## Begin

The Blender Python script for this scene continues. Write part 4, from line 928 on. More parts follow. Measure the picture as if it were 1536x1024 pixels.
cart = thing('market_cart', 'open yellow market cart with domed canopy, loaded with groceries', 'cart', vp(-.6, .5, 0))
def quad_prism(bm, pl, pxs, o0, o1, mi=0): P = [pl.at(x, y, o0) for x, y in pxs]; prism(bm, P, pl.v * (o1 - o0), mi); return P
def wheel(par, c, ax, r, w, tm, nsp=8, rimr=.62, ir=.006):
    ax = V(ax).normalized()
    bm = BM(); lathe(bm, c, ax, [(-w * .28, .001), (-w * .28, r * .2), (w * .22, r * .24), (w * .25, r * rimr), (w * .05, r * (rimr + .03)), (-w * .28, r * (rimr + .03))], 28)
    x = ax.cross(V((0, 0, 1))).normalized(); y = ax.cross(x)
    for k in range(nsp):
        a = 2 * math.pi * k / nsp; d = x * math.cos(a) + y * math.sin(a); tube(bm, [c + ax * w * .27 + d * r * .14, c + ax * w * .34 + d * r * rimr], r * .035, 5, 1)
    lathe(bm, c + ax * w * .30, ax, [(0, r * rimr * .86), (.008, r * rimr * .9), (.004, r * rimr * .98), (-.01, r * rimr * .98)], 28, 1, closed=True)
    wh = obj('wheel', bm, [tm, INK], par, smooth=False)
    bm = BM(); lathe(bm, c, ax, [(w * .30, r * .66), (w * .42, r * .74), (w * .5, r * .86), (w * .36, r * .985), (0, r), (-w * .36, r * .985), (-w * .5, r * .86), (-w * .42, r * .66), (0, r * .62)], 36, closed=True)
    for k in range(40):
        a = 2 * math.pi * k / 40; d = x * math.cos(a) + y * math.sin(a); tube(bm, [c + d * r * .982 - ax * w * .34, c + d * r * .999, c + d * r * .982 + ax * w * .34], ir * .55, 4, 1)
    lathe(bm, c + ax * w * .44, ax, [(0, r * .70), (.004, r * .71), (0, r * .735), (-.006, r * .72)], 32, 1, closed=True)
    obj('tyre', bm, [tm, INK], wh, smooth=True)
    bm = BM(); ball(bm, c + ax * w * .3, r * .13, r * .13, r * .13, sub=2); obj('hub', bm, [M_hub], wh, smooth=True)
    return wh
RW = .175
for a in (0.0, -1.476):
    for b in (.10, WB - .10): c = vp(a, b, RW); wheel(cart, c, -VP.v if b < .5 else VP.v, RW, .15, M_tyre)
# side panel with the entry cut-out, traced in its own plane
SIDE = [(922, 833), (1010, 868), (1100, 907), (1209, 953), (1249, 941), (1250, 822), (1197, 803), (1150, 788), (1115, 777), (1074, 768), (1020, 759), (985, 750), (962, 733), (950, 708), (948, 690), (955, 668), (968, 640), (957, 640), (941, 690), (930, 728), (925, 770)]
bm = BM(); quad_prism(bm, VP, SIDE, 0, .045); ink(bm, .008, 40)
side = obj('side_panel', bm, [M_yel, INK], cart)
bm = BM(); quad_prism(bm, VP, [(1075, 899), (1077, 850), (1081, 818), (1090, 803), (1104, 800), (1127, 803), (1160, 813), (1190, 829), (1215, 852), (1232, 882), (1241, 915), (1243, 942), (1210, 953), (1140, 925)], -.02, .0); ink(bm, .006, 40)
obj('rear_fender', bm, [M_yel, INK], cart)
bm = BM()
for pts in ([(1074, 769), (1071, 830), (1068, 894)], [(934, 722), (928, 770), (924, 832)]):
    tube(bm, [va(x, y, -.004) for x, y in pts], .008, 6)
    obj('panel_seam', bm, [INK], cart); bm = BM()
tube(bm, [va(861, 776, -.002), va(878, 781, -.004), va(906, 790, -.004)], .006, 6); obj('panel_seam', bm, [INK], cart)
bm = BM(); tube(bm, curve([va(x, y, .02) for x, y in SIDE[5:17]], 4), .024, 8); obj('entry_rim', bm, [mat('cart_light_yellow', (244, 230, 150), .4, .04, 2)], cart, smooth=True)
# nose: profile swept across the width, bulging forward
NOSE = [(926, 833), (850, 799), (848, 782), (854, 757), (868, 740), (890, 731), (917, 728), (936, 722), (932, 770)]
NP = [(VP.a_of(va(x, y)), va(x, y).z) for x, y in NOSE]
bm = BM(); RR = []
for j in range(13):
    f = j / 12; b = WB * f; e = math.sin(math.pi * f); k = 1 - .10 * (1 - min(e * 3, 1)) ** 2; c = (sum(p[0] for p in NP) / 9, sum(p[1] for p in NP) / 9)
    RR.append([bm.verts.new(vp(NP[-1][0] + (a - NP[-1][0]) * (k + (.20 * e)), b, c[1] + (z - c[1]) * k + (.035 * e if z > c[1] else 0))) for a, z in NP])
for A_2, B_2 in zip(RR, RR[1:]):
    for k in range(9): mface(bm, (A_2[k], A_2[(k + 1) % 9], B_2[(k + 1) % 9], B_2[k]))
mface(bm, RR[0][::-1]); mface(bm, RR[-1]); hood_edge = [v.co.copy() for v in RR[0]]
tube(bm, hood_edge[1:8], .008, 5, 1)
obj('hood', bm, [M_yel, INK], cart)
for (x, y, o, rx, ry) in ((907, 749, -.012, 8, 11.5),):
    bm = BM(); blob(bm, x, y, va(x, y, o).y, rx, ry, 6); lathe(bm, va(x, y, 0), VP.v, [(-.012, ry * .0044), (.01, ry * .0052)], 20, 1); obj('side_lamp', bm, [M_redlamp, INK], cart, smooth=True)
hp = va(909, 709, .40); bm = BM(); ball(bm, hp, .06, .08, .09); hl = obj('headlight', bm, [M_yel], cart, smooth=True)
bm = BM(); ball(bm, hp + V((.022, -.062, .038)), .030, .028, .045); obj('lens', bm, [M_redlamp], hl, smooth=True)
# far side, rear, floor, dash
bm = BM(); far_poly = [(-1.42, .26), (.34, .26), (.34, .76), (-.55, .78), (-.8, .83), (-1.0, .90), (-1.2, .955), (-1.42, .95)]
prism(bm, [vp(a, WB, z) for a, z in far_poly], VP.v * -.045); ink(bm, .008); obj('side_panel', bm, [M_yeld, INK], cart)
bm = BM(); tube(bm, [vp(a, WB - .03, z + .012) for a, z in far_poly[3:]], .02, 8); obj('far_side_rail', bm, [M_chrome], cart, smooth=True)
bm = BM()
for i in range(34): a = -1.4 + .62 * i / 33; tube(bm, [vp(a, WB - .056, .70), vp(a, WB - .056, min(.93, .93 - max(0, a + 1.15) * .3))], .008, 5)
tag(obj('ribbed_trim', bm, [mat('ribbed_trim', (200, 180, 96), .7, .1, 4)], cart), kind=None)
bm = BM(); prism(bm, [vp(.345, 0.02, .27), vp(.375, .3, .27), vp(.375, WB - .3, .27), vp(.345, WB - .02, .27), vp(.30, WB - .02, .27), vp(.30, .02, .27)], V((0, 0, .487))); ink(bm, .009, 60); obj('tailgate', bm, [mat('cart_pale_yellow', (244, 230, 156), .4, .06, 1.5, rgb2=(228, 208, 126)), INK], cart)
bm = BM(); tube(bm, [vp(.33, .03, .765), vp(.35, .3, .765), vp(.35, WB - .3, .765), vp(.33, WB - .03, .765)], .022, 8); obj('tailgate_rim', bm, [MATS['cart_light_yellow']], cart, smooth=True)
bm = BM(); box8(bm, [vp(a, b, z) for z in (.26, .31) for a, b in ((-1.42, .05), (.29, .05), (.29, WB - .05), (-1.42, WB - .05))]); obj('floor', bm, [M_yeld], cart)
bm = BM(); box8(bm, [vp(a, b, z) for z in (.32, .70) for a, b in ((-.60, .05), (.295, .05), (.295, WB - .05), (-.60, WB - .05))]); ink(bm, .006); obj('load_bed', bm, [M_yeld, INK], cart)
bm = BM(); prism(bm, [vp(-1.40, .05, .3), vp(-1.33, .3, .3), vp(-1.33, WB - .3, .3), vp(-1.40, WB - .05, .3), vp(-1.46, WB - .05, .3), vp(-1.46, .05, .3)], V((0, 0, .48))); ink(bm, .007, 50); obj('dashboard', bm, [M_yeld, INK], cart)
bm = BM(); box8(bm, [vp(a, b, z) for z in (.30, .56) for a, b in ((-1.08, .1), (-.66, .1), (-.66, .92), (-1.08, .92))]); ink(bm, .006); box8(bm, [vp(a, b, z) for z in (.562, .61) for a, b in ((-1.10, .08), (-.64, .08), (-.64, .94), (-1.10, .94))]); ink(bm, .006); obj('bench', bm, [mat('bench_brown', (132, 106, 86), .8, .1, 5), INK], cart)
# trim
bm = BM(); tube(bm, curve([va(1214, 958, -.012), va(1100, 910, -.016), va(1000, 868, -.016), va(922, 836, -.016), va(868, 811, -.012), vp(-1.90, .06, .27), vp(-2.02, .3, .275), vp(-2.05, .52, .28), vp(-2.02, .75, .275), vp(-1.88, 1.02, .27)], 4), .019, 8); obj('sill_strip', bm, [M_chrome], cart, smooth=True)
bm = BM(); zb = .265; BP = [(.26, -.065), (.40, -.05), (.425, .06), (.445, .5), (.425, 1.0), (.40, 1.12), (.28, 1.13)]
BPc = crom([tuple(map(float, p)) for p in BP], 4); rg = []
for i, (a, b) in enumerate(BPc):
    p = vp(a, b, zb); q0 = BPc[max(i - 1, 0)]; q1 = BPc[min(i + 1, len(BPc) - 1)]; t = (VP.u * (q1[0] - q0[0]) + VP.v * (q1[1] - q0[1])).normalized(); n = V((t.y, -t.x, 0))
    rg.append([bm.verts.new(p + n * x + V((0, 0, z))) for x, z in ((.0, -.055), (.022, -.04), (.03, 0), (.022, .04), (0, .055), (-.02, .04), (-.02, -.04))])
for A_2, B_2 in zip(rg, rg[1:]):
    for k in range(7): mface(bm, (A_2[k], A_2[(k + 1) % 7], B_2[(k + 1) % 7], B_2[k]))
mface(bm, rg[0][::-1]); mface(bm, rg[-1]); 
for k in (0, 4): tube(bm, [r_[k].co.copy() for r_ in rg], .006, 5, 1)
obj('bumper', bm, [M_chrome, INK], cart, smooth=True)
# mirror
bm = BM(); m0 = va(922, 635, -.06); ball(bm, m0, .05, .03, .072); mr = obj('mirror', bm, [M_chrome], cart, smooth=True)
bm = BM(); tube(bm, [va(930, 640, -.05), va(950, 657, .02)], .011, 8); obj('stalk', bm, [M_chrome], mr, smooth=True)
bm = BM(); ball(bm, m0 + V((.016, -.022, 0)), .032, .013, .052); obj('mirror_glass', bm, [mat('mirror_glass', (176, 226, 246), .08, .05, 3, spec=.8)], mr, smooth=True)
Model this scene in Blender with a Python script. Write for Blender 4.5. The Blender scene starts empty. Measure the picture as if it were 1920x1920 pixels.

## End

WHAT IS EXPECTED: Take every line above carrying "picture" and return it.

THE SOLUTION:
The Blender Python script for this scene continues. Write part 4, from line 928 on. More parts follow. Measure the picture as if it were 1536x1024 pixels.
Model this scene in Blender with a Python script. Write for Blender 4.5. The Blender scene starts empty. Measure the picture as if it were 1920x1920 pixels.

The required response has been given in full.